- Task statement: Every entry must be repeated exactly. Exclude all pictures.

++++ Information provided

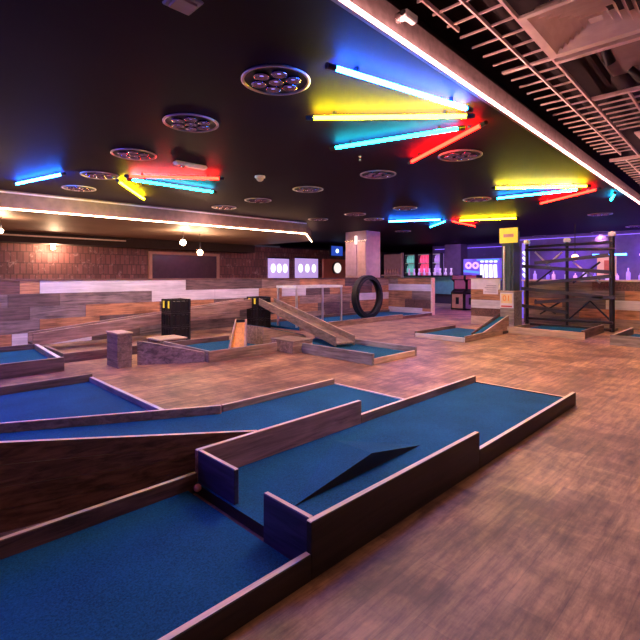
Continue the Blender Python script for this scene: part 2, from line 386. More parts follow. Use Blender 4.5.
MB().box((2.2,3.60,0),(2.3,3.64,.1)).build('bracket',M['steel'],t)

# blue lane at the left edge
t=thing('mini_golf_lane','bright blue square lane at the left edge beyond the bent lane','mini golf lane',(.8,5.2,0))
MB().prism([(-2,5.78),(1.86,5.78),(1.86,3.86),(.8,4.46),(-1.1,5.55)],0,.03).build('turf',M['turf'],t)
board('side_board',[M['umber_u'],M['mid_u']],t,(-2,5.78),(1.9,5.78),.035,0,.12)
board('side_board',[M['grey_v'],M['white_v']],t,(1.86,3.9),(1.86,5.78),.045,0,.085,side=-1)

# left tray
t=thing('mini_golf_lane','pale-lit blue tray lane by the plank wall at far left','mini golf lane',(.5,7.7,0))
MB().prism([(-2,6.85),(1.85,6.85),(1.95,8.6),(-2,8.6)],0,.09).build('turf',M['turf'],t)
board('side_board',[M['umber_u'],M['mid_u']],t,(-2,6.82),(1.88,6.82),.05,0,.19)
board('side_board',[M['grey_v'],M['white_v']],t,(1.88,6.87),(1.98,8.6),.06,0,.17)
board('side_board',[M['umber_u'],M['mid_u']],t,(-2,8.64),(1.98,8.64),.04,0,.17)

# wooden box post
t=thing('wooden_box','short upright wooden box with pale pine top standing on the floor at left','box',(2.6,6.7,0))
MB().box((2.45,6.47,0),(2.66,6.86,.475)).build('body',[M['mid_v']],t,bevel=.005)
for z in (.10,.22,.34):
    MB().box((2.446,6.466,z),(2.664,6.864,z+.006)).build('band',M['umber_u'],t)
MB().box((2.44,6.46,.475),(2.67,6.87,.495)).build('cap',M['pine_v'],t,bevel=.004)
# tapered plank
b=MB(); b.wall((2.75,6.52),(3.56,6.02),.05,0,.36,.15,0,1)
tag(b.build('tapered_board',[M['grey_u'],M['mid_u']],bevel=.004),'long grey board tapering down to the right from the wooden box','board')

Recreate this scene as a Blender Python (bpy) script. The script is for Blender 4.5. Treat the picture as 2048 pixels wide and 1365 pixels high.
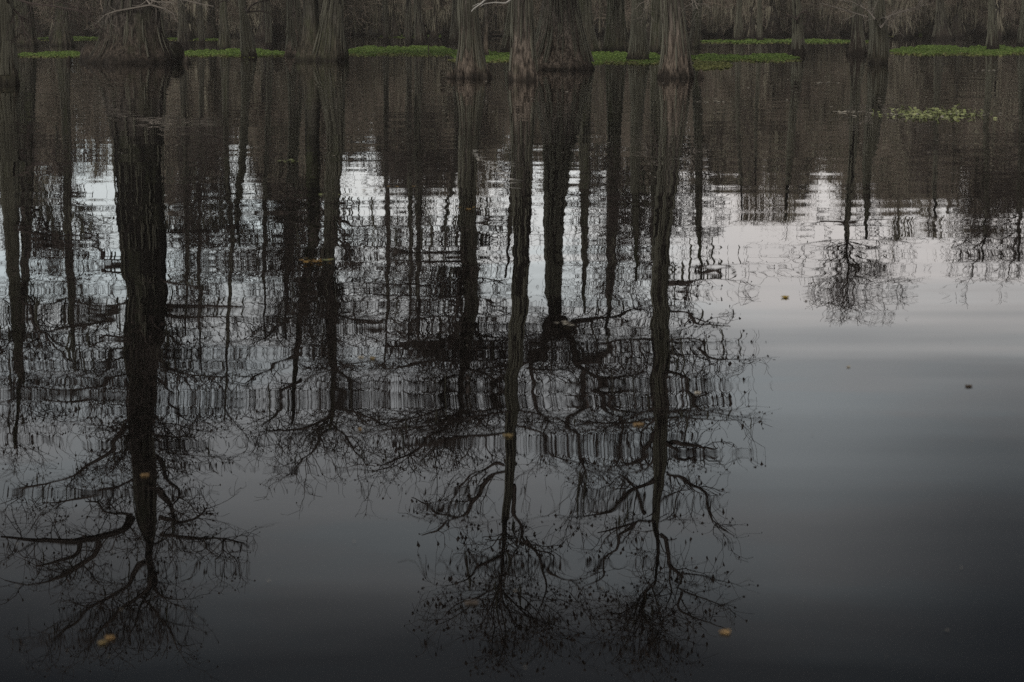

++++++++

- Correct response:
Continue the Blender Python script for this scene: part 2, from line 386. More parts follow. Use Blender 4.5.
MB().box((2.2,3.60,0),(2.3,3.64,.1)).build('bracket',M['steel'],t)

# blue lane at the left edge
t=thing('mini_golf_lane','bright blue square lane at the left edge beyond the bent lane','mini golf lane',(.8,5.2,0))
MB().prism([(-2,5.78),(1.86,5.78),(1.86,3.86),(.8,4.46),(-1.1,5.55)],0,.03).build('turf',M['turf'],t)
board('side_board',[M['umber_u'],M['mid_u']],t,(-2,5.78),(1.9,5.78),.035,0,.12)
board('side_board',[M['grey_v'],M['white_v']],t,(1.86,3.9),(1.86,5.78),.045,0,.085,side=-1)

# left tray
t=thing('mini_golf_lane','pale-lit blue tray lane by the plank wall at far left','mini golf lane',(.5,7.7,0))
MB().prism([(-2,6.85),(1.85,6.85),(1.95,8.6),(-2,8.6)],0,.09).build('turf',M['turf'],t)
board('side_board',[M['umber_u'],M['mid_u']],t,(-2,6.82),(1.88,6.82),.05,0,.19)
board('side_board',[M['grey_v'],M['white_v']],t,(1.88,6.87),(1.98,8.6),.06,0,.17)
board('side_board',[M['umber_u'],M['mid_u']],t,(-2,8.64),(1.98,8.64),.04,0,.17)

# wooden box post
t=thing('wooden_box','short upright wooden box with pale pine top standing on the floor at left','box',(2.6,6.7,0))
MB().box((2.45,6.47,0),(2.66,6.86,.475)).build('body',[M['mid_v']],t,bevel=.005)
for z in (.10,.22,.34):
    MB().box((2.446,6.466,z),(2.664,6.864,z+.006)).build('band',M['umber_u'],t)
MB().box((2.44,6.46,.475),(2.67,6.87,.495)).build('cap',M['pine_v'],t,bevel=.004)
# tapered plank
b=MB(); b.wall((2.75,6.52),(3.56,6.02),.05,0,.36,.15,0,1)
tag(b.build('tapered_board',[M['grey_u'],M['mid_u']],bevel=.004),'long grey board tapering down to the right from the wooden box','board')

Recreate this scene as a Blender Python (bpy) script. The script is for Blender 4.5. Treat the picture as 2048 pixels wide and 1365 pixels high.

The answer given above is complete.